» **Exercise prompt**
Everything from the first line down to the line containing "CO = Vector((0, 0, CAMZ))" should be reproduced exactly; please include nothing else.

» **Source data**
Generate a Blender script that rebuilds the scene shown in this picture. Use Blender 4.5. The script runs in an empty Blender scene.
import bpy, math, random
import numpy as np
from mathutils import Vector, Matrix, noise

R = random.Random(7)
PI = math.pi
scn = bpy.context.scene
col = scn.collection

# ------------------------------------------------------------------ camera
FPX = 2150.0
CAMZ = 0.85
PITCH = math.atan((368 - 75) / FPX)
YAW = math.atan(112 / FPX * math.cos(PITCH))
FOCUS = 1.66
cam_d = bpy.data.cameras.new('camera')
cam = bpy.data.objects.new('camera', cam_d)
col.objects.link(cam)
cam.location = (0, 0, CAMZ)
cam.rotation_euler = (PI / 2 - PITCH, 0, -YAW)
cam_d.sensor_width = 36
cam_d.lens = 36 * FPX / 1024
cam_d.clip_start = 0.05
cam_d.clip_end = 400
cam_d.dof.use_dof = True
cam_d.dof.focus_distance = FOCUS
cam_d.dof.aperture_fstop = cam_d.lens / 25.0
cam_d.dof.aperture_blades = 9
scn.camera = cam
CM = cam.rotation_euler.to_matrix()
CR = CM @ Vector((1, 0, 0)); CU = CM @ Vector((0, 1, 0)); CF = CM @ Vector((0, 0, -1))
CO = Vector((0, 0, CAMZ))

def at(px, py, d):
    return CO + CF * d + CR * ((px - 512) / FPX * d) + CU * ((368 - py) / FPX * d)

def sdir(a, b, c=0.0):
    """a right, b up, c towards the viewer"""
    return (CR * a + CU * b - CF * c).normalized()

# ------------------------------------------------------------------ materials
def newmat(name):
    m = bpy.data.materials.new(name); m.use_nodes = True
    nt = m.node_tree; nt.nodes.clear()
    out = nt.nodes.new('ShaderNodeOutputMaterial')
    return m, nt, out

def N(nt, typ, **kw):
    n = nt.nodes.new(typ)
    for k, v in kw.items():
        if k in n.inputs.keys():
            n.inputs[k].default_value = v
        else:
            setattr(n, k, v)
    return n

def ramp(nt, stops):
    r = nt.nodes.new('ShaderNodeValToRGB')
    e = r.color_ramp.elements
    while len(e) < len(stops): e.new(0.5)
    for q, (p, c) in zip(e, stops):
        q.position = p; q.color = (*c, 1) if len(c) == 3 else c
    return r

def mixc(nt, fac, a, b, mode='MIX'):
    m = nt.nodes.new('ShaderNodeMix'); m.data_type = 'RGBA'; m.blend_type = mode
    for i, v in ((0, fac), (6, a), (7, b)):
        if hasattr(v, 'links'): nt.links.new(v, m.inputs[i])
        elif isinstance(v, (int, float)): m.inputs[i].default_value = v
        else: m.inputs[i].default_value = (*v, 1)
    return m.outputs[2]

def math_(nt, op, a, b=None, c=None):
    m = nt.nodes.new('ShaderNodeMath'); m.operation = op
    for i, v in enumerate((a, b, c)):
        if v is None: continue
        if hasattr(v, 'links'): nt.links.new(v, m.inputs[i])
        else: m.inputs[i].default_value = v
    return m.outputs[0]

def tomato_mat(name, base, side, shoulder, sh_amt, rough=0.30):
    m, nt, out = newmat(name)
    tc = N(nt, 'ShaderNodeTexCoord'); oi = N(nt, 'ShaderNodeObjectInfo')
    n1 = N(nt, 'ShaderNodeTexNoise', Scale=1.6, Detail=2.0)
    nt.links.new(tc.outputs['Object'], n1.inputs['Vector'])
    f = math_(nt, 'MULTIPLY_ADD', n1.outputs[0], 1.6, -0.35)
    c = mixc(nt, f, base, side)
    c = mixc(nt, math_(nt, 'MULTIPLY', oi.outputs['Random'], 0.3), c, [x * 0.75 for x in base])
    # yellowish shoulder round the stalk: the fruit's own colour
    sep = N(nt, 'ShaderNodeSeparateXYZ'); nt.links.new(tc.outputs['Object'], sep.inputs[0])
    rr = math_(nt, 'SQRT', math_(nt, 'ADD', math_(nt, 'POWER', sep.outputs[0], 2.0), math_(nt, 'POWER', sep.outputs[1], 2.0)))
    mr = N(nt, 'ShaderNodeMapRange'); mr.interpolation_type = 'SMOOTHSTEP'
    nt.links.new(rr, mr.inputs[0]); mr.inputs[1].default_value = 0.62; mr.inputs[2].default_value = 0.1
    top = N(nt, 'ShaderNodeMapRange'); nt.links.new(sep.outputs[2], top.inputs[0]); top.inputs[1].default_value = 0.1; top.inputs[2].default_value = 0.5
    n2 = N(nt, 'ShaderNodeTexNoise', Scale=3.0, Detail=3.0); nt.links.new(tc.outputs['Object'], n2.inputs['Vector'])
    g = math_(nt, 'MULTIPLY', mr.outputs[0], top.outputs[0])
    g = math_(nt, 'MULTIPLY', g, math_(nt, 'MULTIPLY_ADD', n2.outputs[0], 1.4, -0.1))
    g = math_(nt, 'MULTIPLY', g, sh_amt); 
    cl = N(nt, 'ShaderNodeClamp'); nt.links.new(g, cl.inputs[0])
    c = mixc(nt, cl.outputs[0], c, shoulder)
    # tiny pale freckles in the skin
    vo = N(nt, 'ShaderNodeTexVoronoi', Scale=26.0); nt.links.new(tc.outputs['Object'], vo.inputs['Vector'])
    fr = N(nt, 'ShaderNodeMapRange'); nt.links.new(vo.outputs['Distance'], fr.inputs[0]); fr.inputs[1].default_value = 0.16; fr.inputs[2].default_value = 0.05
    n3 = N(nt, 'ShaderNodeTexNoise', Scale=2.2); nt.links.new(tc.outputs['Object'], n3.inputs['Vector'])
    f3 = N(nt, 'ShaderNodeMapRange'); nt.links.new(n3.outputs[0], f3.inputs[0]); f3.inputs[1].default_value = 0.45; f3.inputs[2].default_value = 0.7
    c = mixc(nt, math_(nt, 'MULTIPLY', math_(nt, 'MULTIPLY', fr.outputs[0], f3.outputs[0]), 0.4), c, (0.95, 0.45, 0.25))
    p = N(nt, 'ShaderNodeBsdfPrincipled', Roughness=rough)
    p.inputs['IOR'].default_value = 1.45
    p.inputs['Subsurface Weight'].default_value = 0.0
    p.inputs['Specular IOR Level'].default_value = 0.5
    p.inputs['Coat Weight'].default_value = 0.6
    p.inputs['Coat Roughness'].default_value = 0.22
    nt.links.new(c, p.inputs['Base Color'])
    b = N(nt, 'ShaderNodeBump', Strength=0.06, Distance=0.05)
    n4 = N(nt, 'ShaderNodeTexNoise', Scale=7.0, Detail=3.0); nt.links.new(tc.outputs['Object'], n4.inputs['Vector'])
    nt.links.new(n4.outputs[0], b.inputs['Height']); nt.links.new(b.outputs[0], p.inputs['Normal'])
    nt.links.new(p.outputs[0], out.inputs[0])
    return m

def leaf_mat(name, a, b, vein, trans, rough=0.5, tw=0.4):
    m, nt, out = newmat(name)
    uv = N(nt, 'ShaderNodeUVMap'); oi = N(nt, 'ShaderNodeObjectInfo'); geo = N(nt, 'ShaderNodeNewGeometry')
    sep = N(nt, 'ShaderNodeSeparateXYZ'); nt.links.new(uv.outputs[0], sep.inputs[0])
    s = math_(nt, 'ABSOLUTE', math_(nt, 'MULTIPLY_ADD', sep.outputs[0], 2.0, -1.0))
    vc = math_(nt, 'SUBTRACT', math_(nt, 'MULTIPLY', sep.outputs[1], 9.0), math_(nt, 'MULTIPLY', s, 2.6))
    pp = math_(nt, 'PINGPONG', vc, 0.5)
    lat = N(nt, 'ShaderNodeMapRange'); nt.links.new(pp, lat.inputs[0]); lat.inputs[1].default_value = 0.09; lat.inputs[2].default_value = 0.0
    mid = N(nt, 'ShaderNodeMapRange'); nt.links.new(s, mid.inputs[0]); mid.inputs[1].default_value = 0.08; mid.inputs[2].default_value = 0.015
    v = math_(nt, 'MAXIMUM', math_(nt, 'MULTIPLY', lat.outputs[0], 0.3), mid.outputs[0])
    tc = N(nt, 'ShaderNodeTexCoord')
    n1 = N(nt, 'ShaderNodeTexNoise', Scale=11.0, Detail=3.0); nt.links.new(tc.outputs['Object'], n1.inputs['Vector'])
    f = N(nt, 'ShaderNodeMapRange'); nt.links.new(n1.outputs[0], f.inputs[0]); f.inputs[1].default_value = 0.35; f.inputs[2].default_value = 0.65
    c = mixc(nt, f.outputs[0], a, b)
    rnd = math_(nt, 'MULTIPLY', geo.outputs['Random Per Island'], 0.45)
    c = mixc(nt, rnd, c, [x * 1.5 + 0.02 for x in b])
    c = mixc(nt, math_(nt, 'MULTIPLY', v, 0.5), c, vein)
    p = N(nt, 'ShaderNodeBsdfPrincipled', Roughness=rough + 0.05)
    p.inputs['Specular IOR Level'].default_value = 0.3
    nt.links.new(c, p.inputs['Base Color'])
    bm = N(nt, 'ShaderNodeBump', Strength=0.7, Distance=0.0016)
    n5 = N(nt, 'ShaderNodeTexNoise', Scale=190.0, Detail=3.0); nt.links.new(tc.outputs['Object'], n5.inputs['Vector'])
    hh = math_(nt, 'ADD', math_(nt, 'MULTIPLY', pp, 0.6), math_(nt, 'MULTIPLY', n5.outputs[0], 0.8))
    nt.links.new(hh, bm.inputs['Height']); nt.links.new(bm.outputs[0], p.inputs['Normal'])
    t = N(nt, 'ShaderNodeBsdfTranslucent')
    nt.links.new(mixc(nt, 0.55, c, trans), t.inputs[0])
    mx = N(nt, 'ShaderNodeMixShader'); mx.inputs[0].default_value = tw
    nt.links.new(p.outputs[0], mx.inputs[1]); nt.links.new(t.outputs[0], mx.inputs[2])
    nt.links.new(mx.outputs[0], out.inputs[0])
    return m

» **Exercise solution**
Generate a Blender script that rebuilds the scene shown in this picture. Use Blender 4.5. The script runs in an empty Blender scene.
import bpy, math, random
import numpy as np
from mathutils import Vector, Matrix, noise

R = random.Random(7)
PI = math.pi
scn = bpy.context.scene
col = scn.collection

# ------------------------------------------------------------------ camera
FPX = 2150.0
CAMZ = 0.85
PITCH = math.atan((368 - 75) / FPX)
YAW = math.atan(112 / FPX * math.cos(PITCH))
FOCUS = 1.66
cam_d = bpy.data.cameras.new('camera')
cam = bpy.data.objects.new('camera', cam_d)
col.objects.link(cam)
cam.location = (0, 0, CAMZ)
cam.rotation_euler = (PI / 2 - PITCH, 0, -YAW)
cam_d.sensor_width = 36
cam_d.lens = 36 * FPX / 1024
cam_d.clip_start = 0.05
cam_d.clip_end = 400
cam_d.dof.use_dof = True
cam_d.dof.focus_distance = FOCUS
cam_d.dof.aperture_fstop = cam_d.lens / 25.0
cam_d.dof.aperture_blades = 9
scn.camera = cam
CM = cam.rotation_euler.to_matrix()
CR = CM @ Vector((1, 0, 0)); CU = CM @ Vector((0, 1, 0)); CF = CM @ Vector((0, 0, -1))
CO = Vector((0, 0, CAMZ))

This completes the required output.